Saturday 9 July 2016

Ezekiel and Bible History

Ezekiel's vision of a Temple can't all be still future. 

Ezekiel wrote his vision to the Jews of the captivity, intending that they act on what they read. How could they act on it, if it's all still in the future?

If it's all still future, it would mean the Prophets had nothing to say to the Jews at a time when the Jews needed it most.

It would even be misleading, because it reads like it was intended to speak into their circumstances.

It would imply a return to Levitical worship in future, including animal blood sacrifices for sin, because the vision described that. But the teaching of the New Testament rules that out.

It would also mean Jesus was too early in history to be Messiah - because the Prophets described Messiah coming in the historical context of an already-regathered Israel, a rebuilt Temple and a functioning Levitical priesthood.

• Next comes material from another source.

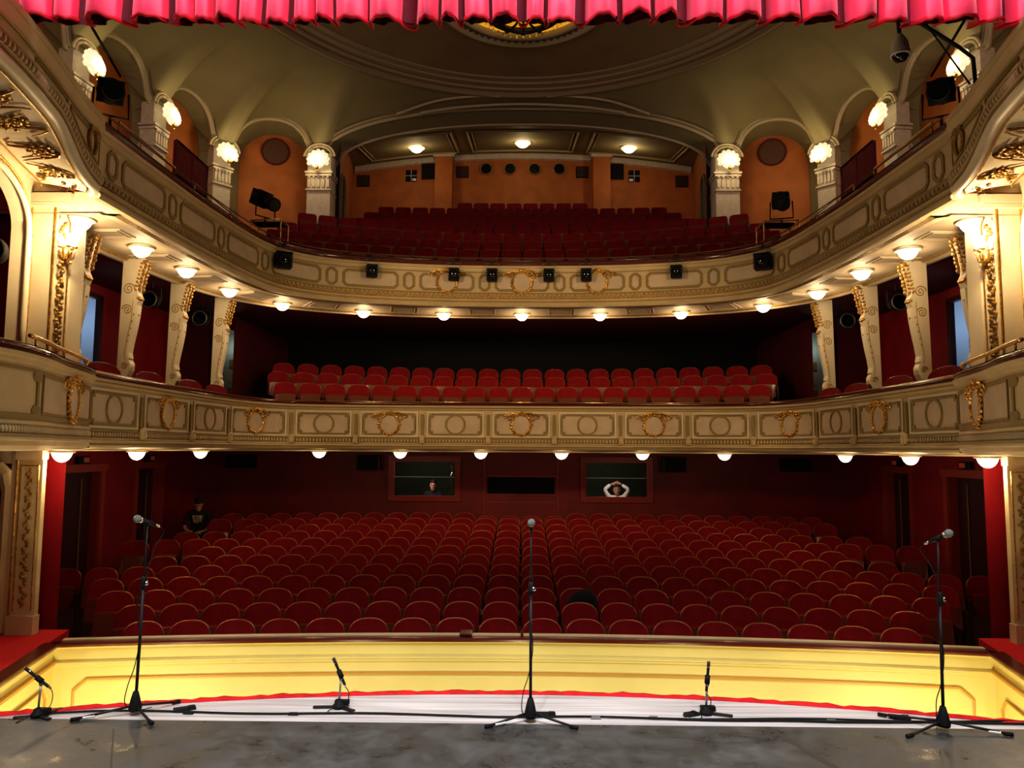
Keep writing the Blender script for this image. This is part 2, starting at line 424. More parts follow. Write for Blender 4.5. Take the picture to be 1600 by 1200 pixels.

So some of it at least must have already seen some fulfilment in some sense. The Bible provides the history: a temple was indeed rebuilt, and Levitical worship did indeed resume, at the return from captivity; and Messiah indeed has come - in that historical context, while the Old Covenant still stood. 

It's just that much of the descriptive language used by Ezekiel was likely symbol. Also, the Prophets did sometimes touch on themes which are still to culminate in future: themes like the Second Coming, resurrection, and final judgment. But a lot of Old Testament Prophecy really set the historical stage on which Messiah came. 

He came and made a New Covenant for us in His blood. Therefore whatever the future holds, it needn't involve a return to the shadow - no matter when, no matter how, and no matter who.

As Jesus said to a man of the Pharisees, named Nicodemus, a ruler of the Jews:

"Verily, verily, I say unto thee, Except a man be born again, he cannot see the kingdom of God" (John 3:3).